My definition of Baptist is going to be just that, “mine”. I realize this. To me, “Baptist” is historically not a denomination but a core collection of Biblical beliefs held by certain people carrying different labels down through the centuries. They were never part of any organized, central religion, such as Catholicism or the Church of England or the Dutch Reformed Church. They have always been “separatist” in practice, fundamentalist in theology and minority in number. They hold to belief in the plenary inspiration of scripture, the virgin birth of Jesus, the trinity, the deity of Christ, salvation by grace through faith in the blood of Christ, total submersion baptism of a professing believer as a visible testimony of the new birth , eternal security of the believer and the second coming of Christ.
Many denominations hold most or all of these points in some form or another. Of course I know this. The thing is, at least to my way of thinking, to understand what a historical Baptist is it’s sometimes easier to figure out what he is not.
What do I mean by that?
What is coffee? To know the true essence of coffee in this day and age, you’re often gonna’ have to remove everything else first. Let’s remove the whipped cream, the chocolate, the milk, the sugar and the pumpkin spice and we are able to finally taste the actual coffee. You say “But I got it at a Starbuck’s Coffee Shop and it was clearly labeled “coffee”. Well, there was coffee in it, but you couldn’t recognize it for all of the other stuff that had been added to it. Yet it still carried the label “coffee”, and even a faint hint of the flavor.

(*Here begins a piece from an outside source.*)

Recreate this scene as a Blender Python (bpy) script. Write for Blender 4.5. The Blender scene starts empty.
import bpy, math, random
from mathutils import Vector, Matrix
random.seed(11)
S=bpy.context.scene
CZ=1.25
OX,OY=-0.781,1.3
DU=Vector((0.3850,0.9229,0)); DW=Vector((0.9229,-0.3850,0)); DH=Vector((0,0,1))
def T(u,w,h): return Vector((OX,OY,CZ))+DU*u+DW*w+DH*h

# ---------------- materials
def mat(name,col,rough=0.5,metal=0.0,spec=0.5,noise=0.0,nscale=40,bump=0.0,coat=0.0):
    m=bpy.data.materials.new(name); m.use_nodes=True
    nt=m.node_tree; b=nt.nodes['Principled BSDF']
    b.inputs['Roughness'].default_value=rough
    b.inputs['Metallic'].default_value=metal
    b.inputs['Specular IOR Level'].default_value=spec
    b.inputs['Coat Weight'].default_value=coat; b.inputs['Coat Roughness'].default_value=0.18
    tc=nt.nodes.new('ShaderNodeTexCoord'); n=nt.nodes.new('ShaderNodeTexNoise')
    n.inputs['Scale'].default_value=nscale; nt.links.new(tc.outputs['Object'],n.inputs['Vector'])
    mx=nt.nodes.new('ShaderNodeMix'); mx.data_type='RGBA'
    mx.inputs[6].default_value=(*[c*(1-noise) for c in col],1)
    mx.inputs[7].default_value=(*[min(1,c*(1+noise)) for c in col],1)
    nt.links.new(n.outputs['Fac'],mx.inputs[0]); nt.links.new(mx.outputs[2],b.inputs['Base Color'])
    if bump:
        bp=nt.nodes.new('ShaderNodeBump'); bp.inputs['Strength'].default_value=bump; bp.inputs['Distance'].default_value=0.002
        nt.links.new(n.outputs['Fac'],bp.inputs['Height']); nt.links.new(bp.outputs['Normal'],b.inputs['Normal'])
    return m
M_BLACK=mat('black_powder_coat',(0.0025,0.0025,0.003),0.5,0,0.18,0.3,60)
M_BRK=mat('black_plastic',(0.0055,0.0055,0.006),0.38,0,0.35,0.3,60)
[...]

We say “But I got this doctrine at a Baptist church and it said “Baptist” right on it”. Well, there may have been Baptist in it, but you couldn’t recognize it for all of the stuff added .
Reformed theology was an addition. Calvinism was a later addition. So was Arminianism, Covenant Theology, Replacement Theology… you get the picture.
I believe that if you can trace your theology to some specific fellow or fellows back in the dusty, dim eons of the Europe of the Reformation, men who came along 1000 to 1600 years after Christ and Paul, who were trying to sweep through the cobwebs of their own dead false church and find a new way, you are adding to the coffee. You are not a Baptist.
Now, having said all of that, let me say this. I am nobody. My views are mine own, and although they have been hard won and held dear over a lot of years down in the mud, the blood and the tears on the front lines in the ministry, they are just my views. And I am just…me. And while me doesn’t mind expressing his beliefs, views or opinions where adults are having a grown-up discussion, me is not interested in a fight.